Ankara, Brussels maintain strong will to increase bilateral investments

Published 20.12.2019 18:26
Updated 20.12.2019 18:29
Trade Minister Ruhsar Pekcan L shakes hand with European Commissioner for Trade Phil Hogan, Brussels, Belgium, Dec. 20, 2019. AA Photo
Trade Minister Ruhsar Pekcan (L) shakes hand with European Commissioner for Trade Phil Hogan, Brussels, Belgium, Dec. 20, 2019. (AA Photo)

Turkish and European authorities have once again reiterated their common will to expand mutual investments and commercial ties while the negotiations for the update of the 24-year old customs union agreement seem to be stuck in a deadlock over political tensions.

Following a meeting with European Commissioner for Trade Phil Hogan on Friday, Trade Minister Ruhsar Pekcan highlighted that Turkey and the European Union share a strong common will to further improve bilateral trade and investments.

"We are pleased to see that Turkey and the EU agree on establishing a positive dialogue for the further development of the economic rapport," Pekcan said.

In the period of 2002 to September 2019, Turkey attracted $106.16 billion in foreign direct investments (FDI) from the EU member countries, accounting for the 66.6% of the total FDI accumulated over the span of the said period. In September alone, the amount of FDI that came from the EU countries was recorded at $2.2 billion, according to the data of the Industry and Technology Ministry.

Modernization of the customs union deal was the top agenda item of the meeting, Pekcan stressed. "Turkey has completed all necessary preparations for the launch of the negotiations. However, the European Commission must receive the mandate from the European Council. Unfortunately, nonconstructive political approaches to this issue have hampered any progress so far. I have discussed the benefits of an updated customs union agreement for both sides," she explained.

The impact assessments carried out by both sides have proved that the revamped customs agreement will be extremely beneficial for Turkey and the EU economies, she said, confirming that the new trade commissioner shares a common understanding with Turkey. "We both believe that expanding commercial ties will also positively reflect on political relations," Pekcan remarked, highlighting that the better commercial and economic relations will function as a locomotive for political rapport.

Turkey is the only non-European Union country with a customs union agreement with the bloc. The deal was penned with the European Economic Community (EEC), forerunner to the EU, in 1966. In its Dec. 21, 2016, assessment, the European Commission proposed revamping the deal, which currently only covers a limited range of industrial products and excludes agriculture, public procurement and services. With the inclusion of these sectors with third-party countries, bilateral trade between Turkey and the EU is expected to reach $300 billion, a stark increase from its current level of $165 billion.
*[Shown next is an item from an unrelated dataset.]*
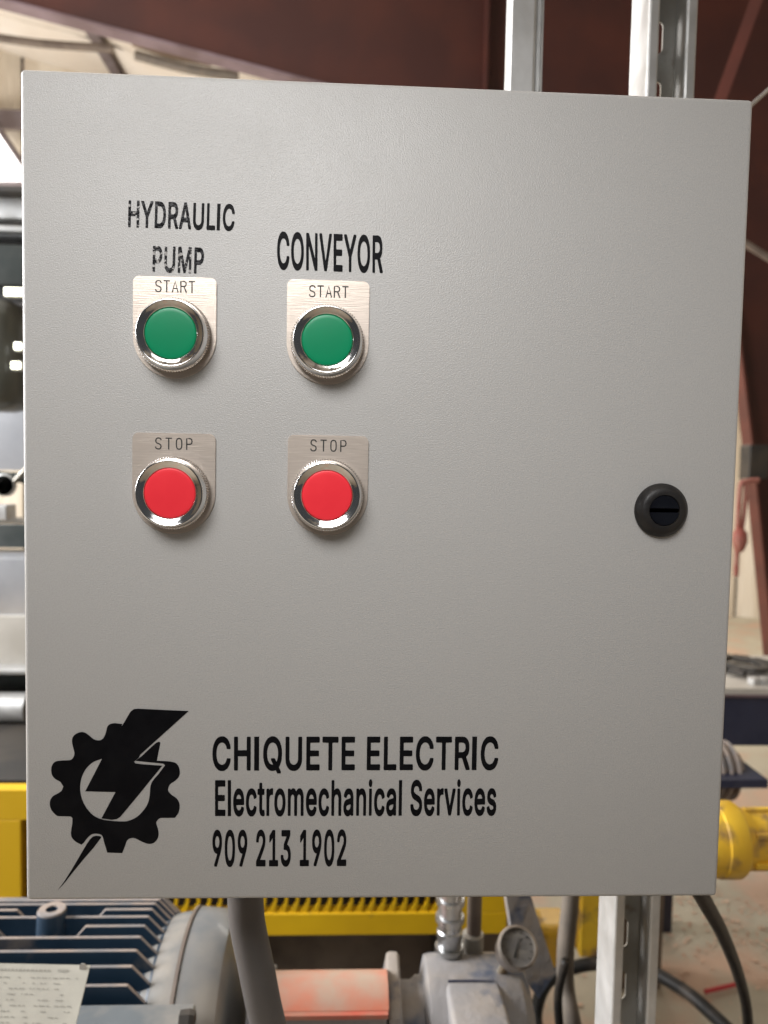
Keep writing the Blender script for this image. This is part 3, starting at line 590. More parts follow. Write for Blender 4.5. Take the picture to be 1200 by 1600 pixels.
SPEC = [
    ('START', (208.5, 338.5), 433, 591.5, (244, 305), (440, 457), 'start legend plate under HYDRAULIC PUMP', 'green start push button under HYDRAULIC PUMP', 'green'),
    ('START', (448.5, 576.5), 438.5, 601, (484, 544), (448, 465), 'start legend plate under CONVEYOR', 'green start push button under CONVEYOR', 'green'),
    ('STOP', (207.5, 337), 677, 834, (244, 301), (685, 702), 'stop legend plate in the hydraulic pump column', 'red stop push button in the hydraulic pump column', 'red'),
    ('STOP', (449.5, 575), 680.5, 836, (486, 541), (688, 705), 'stop legend plate in the conveyor column', 'red stop push button in the conveyor column', 'red')]
for word, (xa, xb), ya, yb, (ta, tb), (ca, cb), l1, l2, cm in SPEC:
    xm = (xa + xb) / 2
    x0 = pp(xa, 500 if word == 'START' else 740)[0]
    x1 = pp(xb, 500 if word == 'START' else 740)[0]
    cx, cz = plate(word, x0, x1, pp(xm, ya)[1], pp(xm, yb)[1], pp(ta, ca)[0], pp(tb, ca)[0], (pp(xm, ca)[1], pp(xm, cb)[1]), l1)
    bt = button(l2, M[cm])
    bt.location = Vector((cx, 0, cz + 0.0002)) - Vector(enc['_o'])
    for c in bt.children:
        c.location = (0, 0, 0)

# the button was modelled about its own axis: undo the shift build() applied for enclosure-relative parts
for o in COL.objects:
    if o.name.startswith('push_button'):
        for q in [o]:
            for v in q.data.vertices:
                v.co += Vector(enc['_o'])

# ---- quarter turn latch
lx, lz = pp(1032, 797)
lt = MB().lathe([(0.0155, -0.00005), (0.0155, -0.0015), (0.0150, -0.0026), (0.0132, -0.0052), (0.0120, -0.0060), (0.0100, -0.0062), (0.0090, -0.0062), (0.0088, -0.0058), (0.0088, -0.0030)],
                c=(lx, 0, lz), seg=72).build('door_latch', M['blackplastic'], enc, smooth=35)
lt['label'] = 'round black quarter turn latch with a slot'
for sgn in (1, -1):
    mb = MB()
    pts = []
    for k in range(25):
        a = math.asin(0.0011 / 0.0086) + (PI - 2 * math.asin(0.0011 / 0.0086)) * k / 24
        pts.append((lx + 0.0086 * math.cos(a), -0.003, lz + sgn * 0.0086 * math.sin(a)))
    mb.poly(pts, (0, -0.0030, 0))
    bmesh.ops.bevel(mb.b, geom=[e for e in mb.b.edges if all(v.co.y < -0.0055 for v in e.verts)], offset=0.0003, segments=2, affect='EDGES')
    mb.build('latch_core', M['slot'], lt, smooth=40)
MB().lathe([(0.0001, -0.0031), (0.0087, -0.0031)], c=(lx, 0, lz), seg=32).build('slot_floor', M['ink'], lt)

# ================================================================== the building
YB = 6.9


def roof_z(x):
    return 4.32 - 0.26 * min(x, 0.3) - 0.03 * max(x - 0.3, 0)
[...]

In the first 10 months of the year, EU exports to Turkey totaled 60.3 billion euros ($67.3 billion), while imports from the country were 67.1 billion euros during the same period, leaving Turkey with a trade surplus of 6.8 billion euros, Eurostat data revealed.

The updated Customs Union is expected to expand Turkey's gross domestic product (GDP) by 2% by 2030, and bring about a 24.5% increase over the normal rate of increase in total exports and a 23% increase over imports. With the public procurement tenders available as a result of an expanded version of the deal, Turkey aims to secure access to bids in European countries and participate actively in the decision-making processes. Talks are ongoing, however, and will cover a wide range of issues, including the trade of agricultural produce and entrance of second-hand automobiles to the country.

The minister also noted that the commercial measures the EU is implementing against steel products were also discussed.

Pekcan underscored that although the EU hasn't taken direct measures against Turkey but has taken a measure related to the steel sector to counter the U.S.' steel tariffs, the Turkish steel industry is the most affected by these measures.

She added that they shared all the related data with Hogan. "I also shared with Phil Hogan that our exports in the first 10 months of 2019 fell by 25%, especially in country-specific quota products," she noted.

The Brexit issue was also on the agenda during discussions, Pekcan said, noting that post-election developments in the U.K. suggest that the country will exit the bloc with a deal. "Turkey is working on an agreement that will be signed parallel to the agreement to be inked between the EU and the U.K.," the minister said.

Previously, she had warned that Turkey would be the most affected after the EU in the event of a possible no-deal Brexit, saying Turkey's loss of trade with the U.K. could come to around $3 billion.